Postcard Confessional

ByABC News
March 1, 2006, 10:49 PM

March 3, 2006 — -- They came in by the thousands, and then tens of thousands: secrets describing shame, deception, romance, regret and childhood traumas, to name a few types. They were mailed on postcards to Frank Warren in a Maryland suburb.

"I get 100 to 200 every day," said Warren, a soft-spoken 41-year-old with a closely shaved, salt-and-pepper beard. "I've received over 25,000 postcards in about 14 months."
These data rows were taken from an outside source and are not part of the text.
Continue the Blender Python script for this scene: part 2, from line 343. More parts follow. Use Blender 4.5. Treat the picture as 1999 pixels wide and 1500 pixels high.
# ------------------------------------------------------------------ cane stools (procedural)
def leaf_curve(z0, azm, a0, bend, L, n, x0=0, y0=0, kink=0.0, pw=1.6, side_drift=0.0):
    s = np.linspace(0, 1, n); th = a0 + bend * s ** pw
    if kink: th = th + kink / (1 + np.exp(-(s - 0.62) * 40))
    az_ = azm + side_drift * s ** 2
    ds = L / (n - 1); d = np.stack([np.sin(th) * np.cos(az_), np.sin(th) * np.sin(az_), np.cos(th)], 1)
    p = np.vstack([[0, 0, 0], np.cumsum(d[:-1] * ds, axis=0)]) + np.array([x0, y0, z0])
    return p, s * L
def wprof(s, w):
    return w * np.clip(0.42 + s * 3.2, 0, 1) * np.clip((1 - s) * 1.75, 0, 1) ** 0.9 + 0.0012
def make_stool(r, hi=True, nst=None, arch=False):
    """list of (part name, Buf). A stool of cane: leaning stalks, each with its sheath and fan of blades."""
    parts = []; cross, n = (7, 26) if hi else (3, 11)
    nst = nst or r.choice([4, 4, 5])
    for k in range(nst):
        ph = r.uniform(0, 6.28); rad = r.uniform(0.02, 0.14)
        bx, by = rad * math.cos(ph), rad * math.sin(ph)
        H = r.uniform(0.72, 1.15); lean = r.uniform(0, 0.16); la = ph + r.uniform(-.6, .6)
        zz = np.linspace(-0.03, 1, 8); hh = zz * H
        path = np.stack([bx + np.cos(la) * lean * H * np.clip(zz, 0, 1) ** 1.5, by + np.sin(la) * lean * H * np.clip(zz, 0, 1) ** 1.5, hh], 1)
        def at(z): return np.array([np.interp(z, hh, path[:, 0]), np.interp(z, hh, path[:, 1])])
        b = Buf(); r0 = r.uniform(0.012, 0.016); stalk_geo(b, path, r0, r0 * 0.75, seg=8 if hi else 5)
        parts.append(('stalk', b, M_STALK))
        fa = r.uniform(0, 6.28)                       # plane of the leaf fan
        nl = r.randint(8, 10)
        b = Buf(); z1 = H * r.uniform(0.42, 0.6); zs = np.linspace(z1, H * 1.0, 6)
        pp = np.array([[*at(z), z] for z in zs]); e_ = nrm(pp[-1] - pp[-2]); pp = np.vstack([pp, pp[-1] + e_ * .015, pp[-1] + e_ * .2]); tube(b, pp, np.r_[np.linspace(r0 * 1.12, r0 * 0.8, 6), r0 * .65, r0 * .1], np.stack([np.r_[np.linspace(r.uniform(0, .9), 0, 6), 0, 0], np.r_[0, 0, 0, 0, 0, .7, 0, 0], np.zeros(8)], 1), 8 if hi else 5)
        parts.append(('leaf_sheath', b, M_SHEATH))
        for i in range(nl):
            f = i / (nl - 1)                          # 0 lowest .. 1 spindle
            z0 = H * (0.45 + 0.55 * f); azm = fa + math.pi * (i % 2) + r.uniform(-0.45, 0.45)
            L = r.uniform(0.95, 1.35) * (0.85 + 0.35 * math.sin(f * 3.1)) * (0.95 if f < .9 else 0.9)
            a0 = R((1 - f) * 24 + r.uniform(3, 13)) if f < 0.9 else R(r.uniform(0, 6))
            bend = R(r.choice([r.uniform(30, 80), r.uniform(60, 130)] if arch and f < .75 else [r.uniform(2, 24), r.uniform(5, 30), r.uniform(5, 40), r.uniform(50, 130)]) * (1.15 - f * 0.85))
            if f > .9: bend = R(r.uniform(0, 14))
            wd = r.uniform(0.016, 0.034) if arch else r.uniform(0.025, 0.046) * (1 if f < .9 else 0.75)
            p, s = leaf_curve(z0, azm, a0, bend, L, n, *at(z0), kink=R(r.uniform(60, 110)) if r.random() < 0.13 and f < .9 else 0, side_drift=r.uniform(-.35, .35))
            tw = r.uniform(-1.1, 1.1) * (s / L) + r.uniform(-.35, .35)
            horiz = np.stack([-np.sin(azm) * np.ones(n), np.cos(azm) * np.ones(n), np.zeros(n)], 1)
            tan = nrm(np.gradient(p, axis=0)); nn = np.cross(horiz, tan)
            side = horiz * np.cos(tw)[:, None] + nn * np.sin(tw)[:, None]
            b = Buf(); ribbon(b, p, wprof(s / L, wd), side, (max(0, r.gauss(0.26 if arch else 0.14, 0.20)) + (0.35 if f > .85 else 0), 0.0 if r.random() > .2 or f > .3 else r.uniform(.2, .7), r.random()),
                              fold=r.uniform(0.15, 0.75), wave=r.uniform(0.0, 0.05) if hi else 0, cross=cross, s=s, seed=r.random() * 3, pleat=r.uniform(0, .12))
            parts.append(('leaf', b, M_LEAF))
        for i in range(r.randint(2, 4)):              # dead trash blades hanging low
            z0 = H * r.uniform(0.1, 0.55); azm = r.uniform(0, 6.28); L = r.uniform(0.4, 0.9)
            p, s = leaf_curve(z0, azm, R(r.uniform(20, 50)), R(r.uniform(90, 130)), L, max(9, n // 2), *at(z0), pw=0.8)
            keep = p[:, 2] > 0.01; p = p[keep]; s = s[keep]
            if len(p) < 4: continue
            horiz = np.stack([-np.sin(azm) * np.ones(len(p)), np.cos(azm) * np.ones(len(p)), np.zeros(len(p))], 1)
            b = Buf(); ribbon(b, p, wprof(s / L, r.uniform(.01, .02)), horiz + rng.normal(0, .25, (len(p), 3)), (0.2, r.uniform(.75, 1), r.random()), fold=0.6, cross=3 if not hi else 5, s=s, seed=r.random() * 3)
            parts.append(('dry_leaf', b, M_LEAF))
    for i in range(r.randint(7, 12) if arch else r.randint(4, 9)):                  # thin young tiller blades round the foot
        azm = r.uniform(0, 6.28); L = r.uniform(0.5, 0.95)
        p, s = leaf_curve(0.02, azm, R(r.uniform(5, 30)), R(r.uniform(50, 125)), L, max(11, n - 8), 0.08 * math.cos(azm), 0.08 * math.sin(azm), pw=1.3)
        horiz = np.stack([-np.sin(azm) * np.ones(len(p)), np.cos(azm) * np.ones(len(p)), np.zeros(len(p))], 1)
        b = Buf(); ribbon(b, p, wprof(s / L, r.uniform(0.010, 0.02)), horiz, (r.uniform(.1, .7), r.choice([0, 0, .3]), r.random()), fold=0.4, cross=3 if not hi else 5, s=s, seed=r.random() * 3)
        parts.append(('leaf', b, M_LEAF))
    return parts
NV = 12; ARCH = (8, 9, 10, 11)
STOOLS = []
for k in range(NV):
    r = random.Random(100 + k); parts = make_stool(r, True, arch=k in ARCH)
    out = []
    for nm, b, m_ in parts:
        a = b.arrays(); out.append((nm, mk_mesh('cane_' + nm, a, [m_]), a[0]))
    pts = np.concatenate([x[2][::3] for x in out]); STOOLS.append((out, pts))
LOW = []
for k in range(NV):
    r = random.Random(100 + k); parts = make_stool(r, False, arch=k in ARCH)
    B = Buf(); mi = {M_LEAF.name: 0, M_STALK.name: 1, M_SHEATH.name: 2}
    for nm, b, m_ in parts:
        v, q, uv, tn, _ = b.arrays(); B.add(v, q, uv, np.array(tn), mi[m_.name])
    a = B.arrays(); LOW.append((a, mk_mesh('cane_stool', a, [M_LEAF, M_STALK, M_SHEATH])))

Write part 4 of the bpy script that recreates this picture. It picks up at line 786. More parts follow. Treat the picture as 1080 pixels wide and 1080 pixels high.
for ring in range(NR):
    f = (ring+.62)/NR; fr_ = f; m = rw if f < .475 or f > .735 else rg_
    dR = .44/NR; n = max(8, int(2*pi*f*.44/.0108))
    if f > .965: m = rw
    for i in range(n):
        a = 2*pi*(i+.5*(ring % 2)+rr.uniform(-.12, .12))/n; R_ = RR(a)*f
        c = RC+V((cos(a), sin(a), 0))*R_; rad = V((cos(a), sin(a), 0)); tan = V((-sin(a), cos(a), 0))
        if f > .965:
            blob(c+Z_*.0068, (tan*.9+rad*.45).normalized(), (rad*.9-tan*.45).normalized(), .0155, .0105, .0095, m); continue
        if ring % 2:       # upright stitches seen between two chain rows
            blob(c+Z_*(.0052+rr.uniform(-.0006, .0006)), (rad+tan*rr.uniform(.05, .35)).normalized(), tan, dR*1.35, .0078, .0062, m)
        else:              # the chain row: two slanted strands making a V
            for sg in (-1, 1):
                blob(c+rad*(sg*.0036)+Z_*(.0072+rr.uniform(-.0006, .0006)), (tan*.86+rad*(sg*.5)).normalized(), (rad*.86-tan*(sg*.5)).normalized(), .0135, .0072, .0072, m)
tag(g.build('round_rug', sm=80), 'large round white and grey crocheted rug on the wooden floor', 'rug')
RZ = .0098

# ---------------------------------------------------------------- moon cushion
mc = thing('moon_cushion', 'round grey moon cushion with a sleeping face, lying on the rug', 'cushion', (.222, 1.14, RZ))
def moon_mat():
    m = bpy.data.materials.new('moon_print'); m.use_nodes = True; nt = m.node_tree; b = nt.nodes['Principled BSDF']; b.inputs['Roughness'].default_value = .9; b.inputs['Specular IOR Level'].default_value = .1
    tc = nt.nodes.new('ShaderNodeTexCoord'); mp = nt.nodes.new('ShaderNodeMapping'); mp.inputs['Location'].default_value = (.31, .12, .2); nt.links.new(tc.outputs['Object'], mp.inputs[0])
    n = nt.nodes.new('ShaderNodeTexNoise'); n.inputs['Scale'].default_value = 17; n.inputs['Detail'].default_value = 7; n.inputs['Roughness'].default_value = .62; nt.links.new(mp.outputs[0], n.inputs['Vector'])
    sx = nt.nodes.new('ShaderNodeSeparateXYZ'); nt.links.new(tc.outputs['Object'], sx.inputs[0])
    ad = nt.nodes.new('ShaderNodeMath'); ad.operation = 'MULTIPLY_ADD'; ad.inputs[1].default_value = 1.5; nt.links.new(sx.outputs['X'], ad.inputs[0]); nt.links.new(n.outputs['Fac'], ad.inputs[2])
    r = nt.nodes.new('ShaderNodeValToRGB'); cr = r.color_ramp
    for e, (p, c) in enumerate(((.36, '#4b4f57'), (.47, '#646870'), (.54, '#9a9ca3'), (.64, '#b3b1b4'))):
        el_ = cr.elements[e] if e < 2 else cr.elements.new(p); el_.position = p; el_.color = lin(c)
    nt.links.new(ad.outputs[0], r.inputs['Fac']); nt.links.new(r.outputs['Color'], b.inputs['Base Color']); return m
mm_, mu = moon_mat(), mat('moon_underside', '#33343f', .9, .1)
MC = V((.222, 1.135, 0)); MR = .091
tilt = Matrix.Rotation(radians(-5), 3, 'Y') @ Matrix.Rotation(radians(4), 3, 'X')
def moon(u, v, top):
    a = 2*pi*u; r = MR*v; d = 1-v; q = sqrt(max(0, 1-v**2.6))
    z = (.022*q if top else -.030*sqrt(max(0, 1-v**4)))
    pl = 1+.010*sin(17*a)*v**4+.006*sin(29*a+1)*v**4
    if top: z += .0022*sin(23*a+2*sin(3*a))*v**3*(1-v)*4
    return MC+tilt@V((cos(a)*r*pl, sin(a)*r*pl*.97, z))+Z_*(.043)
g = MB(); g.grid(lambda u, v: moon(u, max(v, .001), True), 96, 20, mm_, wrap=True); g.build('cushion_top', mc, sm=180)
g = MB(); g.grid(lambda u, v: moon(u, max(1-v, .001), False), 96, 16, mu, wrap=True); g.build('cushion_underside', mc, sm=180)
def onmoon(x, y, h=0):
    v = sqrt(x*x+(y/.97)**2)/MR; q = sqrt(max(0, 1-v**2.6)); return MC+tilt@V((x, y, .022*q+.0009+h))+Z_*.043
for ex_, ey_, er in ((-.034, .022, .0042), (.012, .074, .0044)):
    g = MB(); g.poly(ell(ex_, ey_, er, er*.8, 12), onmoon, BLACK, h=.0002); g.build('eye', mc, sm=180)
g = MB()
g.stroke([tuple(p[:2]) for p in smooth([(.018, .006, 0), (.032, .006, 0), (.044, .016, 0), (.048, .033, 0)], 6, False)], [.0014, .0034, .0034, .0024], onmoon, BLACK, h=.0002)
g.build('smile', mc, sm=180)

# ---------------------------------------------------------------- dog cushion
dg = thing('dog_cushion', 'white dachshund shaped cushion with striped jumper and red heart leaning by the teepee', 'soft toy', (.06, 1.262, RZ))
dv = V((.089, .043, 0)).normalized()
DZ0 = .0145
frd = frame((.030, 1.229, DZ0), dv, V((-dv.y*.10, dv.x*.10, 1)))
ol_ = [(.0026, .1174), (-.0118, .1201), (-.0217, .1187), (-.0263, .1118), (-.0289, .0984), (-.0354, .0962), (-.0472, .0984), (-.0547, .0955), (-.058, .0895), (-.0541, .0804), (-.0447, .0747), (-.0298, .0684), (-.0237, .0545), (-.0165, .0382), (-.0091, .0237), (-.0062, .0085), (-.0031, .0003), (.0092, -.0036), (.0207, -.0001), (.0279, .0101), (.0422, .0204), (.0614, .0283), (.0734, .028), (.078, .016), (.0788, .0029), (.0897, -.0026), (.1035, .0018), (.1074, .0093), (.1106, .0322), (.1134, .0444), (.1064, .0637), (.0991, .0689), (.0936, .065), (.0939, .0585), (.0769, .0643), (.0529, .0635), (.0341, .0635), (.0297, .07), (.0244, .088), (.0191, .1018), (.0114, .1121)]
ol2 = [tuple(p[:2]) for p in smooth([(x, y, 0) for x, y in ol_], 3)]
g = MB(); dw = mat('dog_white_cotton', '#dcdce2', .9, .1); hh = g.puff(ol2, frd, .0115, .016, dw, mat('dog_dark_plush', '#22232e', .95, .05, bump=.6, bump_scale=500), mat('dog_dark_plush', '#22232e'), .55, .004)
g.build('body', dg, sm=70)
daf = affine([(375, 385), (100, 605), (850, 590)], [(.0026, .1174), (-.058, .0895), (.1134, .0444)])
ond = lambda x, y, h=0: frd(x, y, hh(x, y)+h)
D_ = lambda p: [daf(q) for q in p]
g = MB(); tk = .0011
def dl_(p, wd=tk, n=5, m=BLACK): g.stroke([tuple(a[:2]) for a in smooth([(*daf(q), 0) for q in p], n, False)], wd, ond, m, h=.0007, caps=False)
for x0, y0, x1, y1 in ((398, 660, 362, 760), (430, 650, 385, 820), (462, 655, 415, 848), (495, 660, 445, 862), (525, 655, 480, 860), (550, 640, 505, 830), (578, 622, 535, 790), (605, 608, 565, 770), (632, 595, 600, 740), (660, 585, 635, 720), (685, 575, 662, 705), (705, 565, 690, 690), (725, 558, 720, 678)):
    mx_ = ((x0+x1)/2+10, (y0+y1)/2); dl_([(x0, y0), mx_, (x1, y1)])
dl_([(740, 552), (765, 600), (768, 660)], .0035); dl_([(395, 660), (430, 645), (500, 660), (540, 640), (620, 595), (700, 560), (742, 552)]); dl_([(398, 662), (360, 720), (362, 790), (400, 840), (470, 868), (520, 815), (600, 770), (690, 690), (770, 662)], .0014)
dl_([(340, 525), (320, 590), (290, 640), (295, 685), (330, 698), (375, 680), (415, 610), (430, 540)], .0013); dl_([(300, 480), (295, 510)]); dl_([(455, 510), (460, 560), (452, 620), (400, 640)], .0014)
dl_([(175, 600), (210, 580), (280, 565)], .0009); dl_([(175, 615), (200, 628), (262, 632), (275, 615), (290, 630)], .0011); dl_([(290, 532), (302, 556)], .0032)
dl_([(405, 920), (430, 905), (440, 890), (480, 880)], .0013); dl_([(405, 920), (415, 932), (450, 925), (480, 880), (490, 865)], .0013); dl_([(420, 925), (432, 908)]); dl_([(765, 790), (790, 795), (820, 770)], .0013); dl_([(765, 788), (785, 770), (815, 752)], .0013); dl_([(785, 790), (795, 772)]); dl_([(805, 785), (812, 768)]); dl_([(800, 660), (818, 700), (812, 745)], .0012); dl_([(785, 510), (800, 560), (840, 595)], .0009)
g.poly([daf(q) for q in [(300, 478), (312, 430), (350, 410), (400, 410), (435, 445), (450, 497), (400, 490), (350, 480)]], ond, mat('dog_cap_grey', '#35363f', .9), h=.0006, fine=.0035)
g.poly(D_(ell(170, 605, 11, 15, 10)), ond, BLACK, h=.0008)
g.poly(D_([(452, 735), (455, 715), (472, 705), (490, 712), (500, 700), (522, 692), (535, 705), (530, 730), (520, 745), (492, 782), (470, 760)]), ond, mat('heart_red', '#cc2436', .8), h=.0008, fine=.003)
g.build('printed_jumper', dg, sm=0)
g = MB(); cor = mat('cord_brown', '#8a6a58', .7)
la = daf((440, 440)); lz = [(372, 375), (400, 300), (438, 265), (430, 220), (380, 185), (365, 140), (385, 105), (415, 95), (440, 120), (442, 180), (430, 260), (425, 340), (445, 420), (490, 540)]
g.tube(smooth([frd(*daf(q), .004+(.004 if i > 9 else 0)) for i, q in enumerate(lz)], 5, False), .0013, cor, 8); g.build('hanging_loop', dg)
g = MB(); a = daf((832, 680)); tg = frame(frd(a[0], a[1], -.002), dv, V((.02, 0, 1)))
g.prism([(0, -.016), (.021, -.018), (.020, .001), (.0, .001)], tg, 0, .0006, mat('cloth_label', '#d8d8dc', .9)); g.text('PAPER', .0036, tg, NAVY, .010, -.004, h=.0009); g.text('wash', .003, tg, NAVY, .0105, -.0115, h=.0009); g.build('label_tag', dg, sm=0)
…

Warren solicited the postcards as part of a community arts project he started less than 18 months ago. He approached people in public places, handed them postcards pre-addressed to his project, and asked them to send him their secrets anonymously. The response was modest at first, but picked up speed when the concept spread by word of mouth and the Internet. When the exhibit was finally mounted, it was rated by a critic for The Washington Post as one of the five best art exhibits of 2005.

Some of the postcards are lavishly illustrated. Warren has published more than 300 of them in a book, called "PostSecret."

"I think when you look at each postcard, it can almost act like a 6-inch-by-4-inch window into somebody's soul," he said. "They're allowing you to peek in and share something from their own life that they haven't been comfortable sharing with their closest friends and family."

One writer said, "I wish my parents could see me for what I am instead of what I didn't become." Another wrote, "I wish my father had forgiven me while he was still alive."

Many secrets have to do with self-image: "Sometimes I wish that I was blind just so I wouldn't have to look at myself every day in the mirror."

Loneliness is also a recurrent theme. "I know that sending in a stupid postcard to share a secret with a bunch of strangers won't do a damn thing to change the daily loneliness and unhappiness in my life. And I sent this anyway."

Warren keeps the postcards in a secure location.

"I have one secret in particular that I think of," he said. "The picture [on the postcard] was of a bedroom mirror with a frame around it, and a few personal items tucked in the corner. And the person had written, 'I steal small things from my friends to keep memories of how much I love them.' And for me, every time I read that, I react to it differently. Sometimes I think it's funny. Sometimes I think it's tragic, but it always sounds like somebody who's trying to work through the process of understanding something about themselves a little bit better. And it always sounds like poetry to me."